Spitzer rolled his eyes at the interruption, grumbling a perfunctory “very funny.”
Asked later about the heckling, he said: “This is New York. We go to the ball park, we heckle a pitcher who throws one bad pitch. So, you know, I sympathize with the hecklers. We have a little bit of a heckler in each one of us. At a certain point is past the line of decorum, but, you know, this is New York. This is politics. I have skin as thick as a rhinoceros.”
Mostly Spitzer struggled to slip the media horde. Large sweat stains were visible on his shirt and jacket as the heat index approached 95 degrees. He carried a clipboard for signature-gathering, featuring his Fifth Avenue address.
“If I weren’t surrounded by 30 cameras, perhaps I would be able to speak to some real voters,” he said at one point. At another, when asked how many signatures he had gathered, he said, “None. I am talking to you guys.”
At times Spitzer struggled to explain why he was running. He has a new book out this week, but he dismissed the suggestion that his run was an effort to boost book sales, saying he told his publisher he would not run for office at all if it was going to be a distraction for the publishing company’s media strategy.
But Spitzer’s presence at Union Square turned the city’s most famous protest venue into a public spectacle. Tourists passing through stopped to ask reporters what all the excitement was about. Hank Sheinkopf, the sharp-tongued Democratic consultant whose barbed quotes have long made him a favorite of the city political press corps, wandered through the scrum before Spitzer arrived, offering his opinion on the disgraced pol’s chances.
“A very surprising decision by Eliot Spitzer, but a very smart one strategically,” he said. “Why? Never let your enemy know you are coming. While Scott Stringer was having a nice weekend, probably sipping a drink, a lightning bolt entered his head last night.”
With similarly disgraced Anthony Weiner running for mayor, however, Spitzer’s presence on the ballot is threatening to turn the election into a circus—split between a redemption tour and a series of juvenile jokes.
Weiner has surprised political observers by jumping out to an early lead in some polls and now, with Spitzer running, it appears as if the media’s attention has turned elsewhere.
“We haven’t had such an amazing spectacle since Barnum & Bailey Circus performed in Madison Square Park,” Sheinkopf told the waiting reporters. “This is going to be a great brawl, with all kinds of scandal involved. It is not very New York, but it sure is interesting.”
Spitzer was unable to escape the comparisons. Again and again, he insisted that Weiner’s success in the polls did not influence his decision to reenter politics.

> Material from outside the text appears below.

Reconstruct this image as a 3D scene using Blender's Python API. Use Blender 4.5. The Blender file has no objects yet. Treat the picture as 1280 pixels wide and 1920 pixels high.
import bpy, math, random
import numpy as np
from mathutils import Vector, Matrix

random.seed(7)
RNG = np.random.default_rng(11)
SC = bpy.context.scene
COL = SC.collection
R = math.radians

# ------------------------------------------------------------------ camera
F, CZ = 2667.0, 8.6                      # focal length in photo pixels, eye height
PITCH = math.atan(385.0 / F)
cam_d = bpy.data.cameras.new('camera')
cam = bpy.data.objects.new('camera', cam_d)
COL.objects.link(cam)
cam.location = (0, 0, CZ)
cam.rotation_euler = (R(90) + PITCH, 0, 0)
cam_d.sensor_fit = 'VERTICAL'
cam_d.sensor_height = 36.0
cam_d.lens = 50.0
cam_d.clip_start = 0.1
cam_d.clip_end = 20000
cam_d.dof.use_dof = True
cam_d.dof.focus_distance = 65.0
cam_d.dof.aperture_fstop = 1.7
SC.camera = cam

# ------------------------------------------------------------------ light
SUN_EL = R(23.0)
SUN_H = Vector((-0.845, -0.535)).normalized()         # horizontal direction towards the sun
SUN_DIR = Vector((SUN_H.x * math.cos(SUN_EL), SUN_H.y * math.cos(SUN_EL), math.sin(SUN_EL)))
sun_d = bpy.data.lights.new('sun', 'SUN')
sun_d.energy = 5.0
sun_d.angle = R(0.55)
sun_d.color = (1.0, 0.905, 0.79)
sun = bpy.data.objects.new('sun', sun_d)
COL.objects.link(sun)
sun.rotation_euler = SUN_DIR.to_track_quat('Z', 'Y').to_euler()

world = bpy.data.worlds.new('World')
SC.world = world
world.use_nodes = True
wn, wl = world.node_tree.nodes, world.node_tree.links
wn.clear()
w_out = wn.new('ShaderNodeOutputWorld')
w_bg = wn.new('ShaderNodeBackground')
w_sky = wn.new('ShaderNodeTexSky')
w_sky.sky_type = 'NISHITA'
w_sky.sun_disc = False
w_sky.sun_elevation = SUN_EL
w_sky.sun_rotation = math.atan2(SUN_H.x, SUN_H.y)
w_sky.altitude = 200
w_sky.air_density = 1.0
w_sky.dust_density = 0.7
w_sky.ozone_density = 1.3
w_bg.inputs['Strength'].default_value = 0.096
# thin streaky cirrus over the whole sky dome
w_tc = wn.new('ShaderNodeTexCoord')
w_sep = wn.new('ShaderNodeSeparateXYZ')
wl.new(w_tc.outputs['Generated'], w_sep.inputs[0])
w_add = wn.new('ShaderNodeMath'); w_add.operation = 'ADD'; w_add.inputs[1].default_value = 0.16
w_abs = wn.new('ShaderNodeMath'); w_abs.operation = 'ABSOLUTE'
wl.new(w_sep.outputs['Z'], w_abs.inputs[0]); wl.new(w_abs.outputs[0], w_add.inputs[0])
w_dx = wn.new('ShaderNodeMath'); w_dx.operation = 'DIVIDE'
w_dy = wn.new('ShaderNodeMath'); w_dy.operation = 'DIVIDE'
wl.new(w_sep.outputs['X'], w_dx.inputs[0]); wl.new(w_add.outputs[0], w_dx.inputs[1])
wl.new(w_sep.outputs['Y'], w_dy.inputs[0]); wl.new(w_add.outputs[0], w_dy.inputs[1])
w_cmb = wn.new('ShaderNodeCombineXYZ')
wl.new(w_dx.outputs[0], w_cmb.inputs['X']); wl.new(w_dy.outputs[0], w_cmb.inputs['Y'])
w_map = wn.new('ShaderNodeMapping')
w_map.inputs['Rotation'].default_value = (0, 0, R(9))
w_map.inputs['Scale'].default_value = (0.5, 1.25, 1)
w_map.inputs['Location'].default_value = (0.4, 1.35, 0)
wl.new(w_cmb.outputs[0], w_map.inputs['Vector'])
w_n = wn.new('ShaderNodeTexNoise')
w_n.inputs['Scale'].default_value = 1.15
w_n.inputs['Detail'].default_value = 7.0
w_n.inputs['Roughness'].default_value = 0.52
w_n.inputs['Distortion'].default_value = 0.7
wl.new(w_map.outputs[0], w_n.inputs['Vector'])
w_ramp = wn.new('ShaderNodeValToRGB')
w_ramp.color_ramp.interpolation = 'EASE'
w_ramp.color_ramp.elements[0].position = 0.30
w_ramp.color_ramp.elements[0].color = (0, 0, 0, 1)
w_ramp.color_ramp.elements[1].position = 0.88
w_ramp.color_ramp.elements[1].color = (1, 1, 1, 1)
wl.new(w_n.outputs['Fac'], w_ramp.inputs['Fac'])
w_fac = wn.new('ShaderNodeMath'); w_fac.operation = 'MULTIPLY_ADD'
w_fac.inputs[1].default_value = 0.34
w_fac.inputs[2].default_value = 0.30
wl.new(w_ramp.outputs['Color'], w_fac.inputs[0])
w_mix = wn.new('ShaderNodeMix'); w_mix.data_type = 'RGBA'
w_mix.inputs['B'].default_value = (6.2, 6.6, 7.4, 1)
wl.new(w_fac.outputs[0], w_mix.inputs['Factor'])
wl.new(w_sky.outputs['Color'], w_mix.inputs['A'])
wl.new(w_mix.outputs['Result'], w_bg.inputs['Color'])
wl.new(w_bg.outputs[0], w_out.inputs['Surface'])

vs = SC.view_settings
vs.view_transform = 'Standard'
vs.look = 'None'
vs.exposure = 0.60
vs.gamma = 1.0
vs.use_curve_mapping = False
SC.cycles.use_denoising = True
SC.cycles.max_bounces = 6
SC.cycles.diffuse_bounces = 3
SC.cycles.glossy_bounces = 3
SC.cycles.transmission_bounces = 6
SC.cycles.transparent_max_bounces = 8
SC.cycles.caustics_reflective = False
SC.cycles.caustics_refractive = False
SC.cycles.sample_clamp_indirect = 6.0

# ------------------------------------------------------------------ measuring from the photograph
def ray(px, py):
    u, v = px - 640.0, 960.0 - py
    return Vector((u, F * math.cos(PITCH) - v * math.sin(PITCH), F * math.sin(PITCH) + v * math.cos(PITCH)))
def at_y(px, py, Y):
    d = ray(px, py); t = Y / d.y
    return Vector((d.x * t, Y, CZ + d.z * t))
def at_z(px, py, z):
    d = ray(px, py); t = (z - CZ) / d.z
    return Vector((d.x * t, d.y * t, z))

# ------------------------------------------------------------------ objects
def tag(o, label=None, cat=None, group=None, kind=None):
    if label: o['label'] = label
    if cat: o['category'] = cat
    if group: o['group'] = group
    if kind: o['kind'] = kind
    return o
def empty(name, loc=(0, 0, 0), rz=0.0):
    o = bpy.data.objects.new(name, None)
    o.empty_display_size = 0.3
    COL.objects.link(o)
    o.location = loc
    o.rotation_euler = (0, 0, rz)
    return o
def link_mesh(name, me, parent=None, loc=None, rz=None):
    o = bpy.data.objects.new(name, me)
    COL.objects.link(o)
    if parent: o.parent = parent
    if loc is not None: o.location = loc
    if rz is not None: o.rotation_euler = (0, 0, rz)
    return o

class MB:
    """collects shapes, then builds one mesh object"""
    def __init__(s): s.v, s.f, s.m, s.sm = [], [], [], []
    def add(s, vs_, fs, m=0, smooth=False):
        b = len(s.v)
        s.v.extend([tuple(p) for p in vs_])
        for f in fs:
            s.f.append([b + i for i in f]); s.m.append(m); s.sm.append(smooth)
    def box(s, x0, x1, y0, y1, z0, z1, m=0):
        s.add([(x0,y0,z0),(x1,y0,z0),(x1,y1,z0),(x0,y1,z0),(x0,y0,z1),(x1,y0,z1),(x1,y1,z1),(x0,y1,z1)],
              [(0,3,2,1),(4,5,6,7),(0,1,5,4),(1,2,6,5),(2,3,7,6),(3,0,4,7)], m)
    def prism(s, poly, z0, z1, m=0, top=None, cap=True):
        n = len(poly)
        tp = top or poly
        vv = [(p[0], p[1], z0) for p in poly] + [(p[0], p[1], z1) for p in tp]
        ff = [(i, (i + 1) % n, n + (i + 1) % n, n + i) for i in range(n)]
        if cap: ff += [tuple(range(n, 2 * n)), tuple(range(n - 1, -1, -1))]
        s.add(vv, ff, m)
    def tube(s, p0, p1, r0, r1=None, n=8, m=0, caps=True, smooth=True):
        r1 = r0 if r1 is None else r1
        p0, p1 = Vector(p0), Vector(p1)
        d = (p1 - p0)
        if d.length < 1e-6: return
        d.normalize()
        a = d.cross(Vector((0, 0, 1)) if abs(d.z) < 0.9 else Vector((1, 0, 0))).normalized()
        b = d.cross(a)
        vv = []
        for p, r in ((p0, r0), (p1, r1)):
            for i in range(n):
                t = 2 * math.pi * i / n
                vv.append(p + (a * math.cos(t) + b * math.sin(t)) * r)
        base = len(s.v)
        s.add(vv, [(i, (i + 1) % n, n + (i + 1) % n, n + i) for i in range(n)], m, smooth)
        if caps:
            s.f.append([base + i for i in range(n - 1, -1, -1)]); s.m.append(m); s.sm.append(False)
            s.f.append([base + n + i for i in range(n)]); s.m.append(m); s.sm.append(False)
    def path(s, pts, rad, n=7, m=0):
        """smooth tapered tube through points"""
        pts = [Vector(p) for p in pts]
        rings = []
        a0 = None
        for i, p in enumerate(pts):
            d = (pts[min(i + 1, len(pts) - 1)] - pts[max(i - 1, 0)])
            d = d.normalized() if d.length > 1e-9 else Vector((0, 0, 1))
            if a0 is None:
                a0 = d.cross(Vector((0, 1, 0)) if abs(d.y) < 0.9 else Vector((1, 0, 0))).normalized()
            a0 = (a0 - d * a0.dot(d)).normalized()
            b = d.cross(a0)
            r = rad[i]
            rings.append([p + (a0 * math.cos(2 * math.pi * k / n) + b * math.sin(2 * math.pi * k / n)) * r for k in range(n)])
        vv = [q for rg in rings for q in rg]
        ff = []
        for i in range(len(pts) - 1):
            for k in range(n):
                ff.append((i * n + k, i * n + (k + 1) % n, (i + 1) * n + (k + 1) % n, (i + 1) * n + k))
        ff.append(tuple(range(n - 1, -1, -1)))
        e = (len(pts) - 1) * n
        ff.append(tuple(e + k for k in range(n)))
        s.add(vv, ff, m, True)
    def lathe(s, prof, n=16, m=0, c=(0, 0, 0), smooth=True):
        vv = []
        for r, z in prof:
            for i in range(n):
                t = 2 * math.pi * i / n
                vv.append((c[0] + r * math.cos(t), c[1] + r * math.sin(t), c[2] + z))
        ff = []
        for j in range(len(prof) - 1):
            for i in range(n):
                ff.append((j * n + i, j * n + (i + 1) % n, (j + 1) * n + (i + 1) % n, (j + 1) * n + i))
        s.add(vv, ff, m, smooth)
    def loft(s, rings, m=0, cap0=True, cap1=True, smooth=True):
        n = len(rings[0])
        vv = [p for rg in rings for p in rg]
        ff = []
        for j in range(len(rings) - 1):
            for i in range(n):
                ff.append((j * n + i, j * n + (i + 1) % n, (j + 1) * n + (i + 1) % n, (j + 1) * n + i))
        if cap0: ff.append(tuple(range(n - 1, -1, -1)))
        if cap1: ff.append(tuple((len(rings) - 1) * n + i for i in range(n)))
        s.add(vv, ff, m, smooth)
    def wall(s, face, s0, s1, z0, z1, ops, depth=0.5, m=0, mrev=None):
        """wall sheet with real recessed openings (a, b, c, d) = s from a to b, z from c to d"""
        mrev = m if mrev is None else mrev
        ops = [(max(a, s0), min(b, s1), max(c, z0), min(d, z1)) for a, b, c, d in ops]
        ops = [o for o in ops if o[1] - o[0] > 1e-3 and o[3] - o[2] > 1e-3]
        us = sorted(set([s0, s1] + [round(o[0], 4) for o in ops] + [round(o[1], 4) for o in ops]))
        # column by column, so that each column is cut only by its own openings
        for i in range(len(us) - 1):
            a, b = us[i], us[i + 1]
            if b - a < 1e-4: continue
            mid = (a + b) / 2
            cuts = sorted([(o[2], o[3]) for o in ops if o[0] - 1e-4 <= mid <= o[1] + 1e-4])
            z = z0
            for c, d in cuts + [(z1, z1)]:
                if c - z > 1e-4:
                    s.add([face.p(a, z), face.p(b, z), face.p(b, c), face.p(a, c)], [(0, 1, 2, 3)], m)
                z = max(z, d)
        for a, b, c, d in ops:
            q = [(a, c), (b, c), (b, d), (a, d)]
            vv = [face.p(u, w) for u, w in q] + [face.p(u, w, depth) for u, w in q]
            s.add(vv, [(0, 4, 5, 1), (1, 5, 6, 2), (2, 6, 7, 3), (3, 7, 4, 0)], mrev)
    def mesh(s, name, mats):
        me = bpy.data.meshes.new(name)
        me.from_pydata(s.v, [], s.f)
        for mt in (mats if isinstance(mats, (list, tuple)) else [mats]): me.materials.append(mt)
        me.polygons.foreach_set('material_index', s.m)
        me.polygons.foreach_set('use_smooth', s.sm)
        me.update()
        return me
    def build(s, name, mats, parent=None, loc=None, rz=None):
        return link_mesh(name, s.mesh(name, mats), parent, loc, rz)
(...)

“New Yorkers are forgiving,” he said of Weiner. “But I knew that. New Yorkers are good souls and have a sense of forgiveness, but whether that forgiveness extends to me is a whole separate issue. That is why I draw no logical nexus between him and anybody else.”
Still, he offered, “I am always glad to see forgiveness on the part of the public.”
Some voters weren’t so sure.
“It’s the same as with Anthony Weiner,” said attorney Michael B. Rothenberg, 31. “They did a good job, but how do you trust them again?”
But as Spitzer was facing the horde, one woman broke through to tell reporters that it was almost Spitzer’s mistakes alone that led her to support him.
“I support you,” she said. “I forgave you. We all make mistakes. Any perfect person, raise your hand.”
For the record, not one reporter did.
Despite the heat, the sweat, and the fact that he hadn’t been able to reach a single voter, Spitzer did seem to be enjoying himself. Gone was the wooden persona who never quite clicked on cable TV.
Asked how it felt to be “back in the arena,” a nod to his short-lived CNN show, Spitzer looked up at the media throng and said, “Well, it feels a little claustrophobic right now.”